From the time I was in the second grade, I'd go upstairs for part of the day and have my reading and English classes with the sixth and seventh grade classes. In all, it was a wonderful arrangement, with the only unfortunate consequence that I sometimes read texts that were within the scope of my reading comprehension, yet well outside the scope of my maturity. For instance, after reading an article about what would transpire on earth once the sun burns out, I could not be convinced by any means whatsoever that this would not occur imminently. For weeks I soldiered on bearing a sense of impending doom, casting anxious glances skyward to assess time remaining until oblivion. And the other most notable example of my eyes being bigger than my brain was in my reading of the Daniel Keyes novella Flowers For Algernon, which reminded me of Teddy Wayne's Loner in its fluent portrayal of an unreliable narrator whose level of insight ebbs and flows - or in the case of Loner, perhaps simply ebbs! - throughout the course of the book.
So without spoiling either book, let me first try to explain what made Flowers For Algernon so traumatizing to little me. Basically, the narrator of FFA, Charlie, undergoes some radical brain-based changes that he's sometimes, but not always, able to anticipate and describe. However, even when his cognitive and behavioral changes lie beyond the scope of his awareness, the reader is fully able to tell what's going on, which creates a terrifying and helpless feeling of watching someone about to be hit by a train. In my case, reading at the very self-referential age of eight, my takeaway was that if Charlie could be undergoing such transformation unbeknownst to him, then the same could happen to me, and therefore, logically, MUST be happening to me at that very moment! As those who've read that novel will understand, this outcome would be equally as fearsome as the prospect of a burned-out sun, only even more so, because in this case, the sun would be my HEAD, which would surely result in my banishment from seventh-grade English.

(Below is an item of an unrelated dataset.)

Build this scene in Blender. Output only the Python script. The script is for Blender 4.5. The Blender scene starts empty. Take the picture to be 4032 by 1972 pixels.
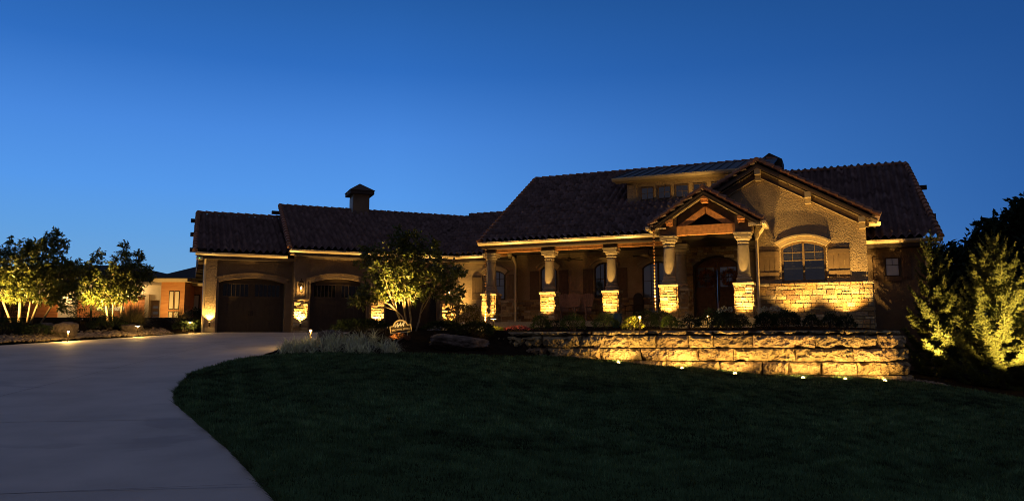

Now, Loner works in somewhat the same hypnotic fashion, only a little differently. Instead of just merely witnessing a narrator's progressive suffering as we do in FFA - and also in Loner, where the narrator, David, pushes the cringeworthy boundaries of social awkwardness from the very beginning of Harvard freshman orientation week - we also become progressively, uncomfortably aware of the narrator's potential to create, or perhaps even inflict, suffering as well. As FFA's Charlie increasingly loses touch with reality, we become increasingly aware of the catastrophe that may befall him, whereas as Loner's David increasingly loses touch with reality, we become increasingly aware of his capacity to generate catastrophe or generally precipitate and participate in chaos. Basically, the reader is slowly, deftly, inexorably led to believe that something bad is going to happen to someone, and it's somehow going to involve David and most of the other main characters, but we don't exactly know the whos, whens, wheres, or whats - or, as a surprise plot twist reveals, even all of the whys and hows. As with Flowers For Algernon, we simultaneously know both more and less than the narrator, and this makes for a hell of a mouse maze to navigate. (Flowers For Algernon inside joke!)
As many have stated, Loner is a rapid page-turner that's hard to put down and easy to pick back up. I'd describe it as a character-driven literary thriller. Wayne deserves kudos for his unique and rather macabre twist on the Ivy League campus novel as well as the "Say Anything" or "Can't Buy Me Love"-type "geek boy pursues golden girl" story. Although the threads tie together quite neatly in the end, I must say the book sat a little lightly with me once it was over: it was an engrossing read while it lasted, with a resolution aided by a clever latebreaking surprise reveal, but I wasn't left weightily pondering it for days on end. I'd compare it to a perfectly executed egg sandwich, but that's not a knock. After all, sometimes nothing's more delicious than that perfect egg sandwich, especially after you've been subsisting on mysteries that all too often resemble the mush of campus cafeteria marinara, cereal, and soft-serve.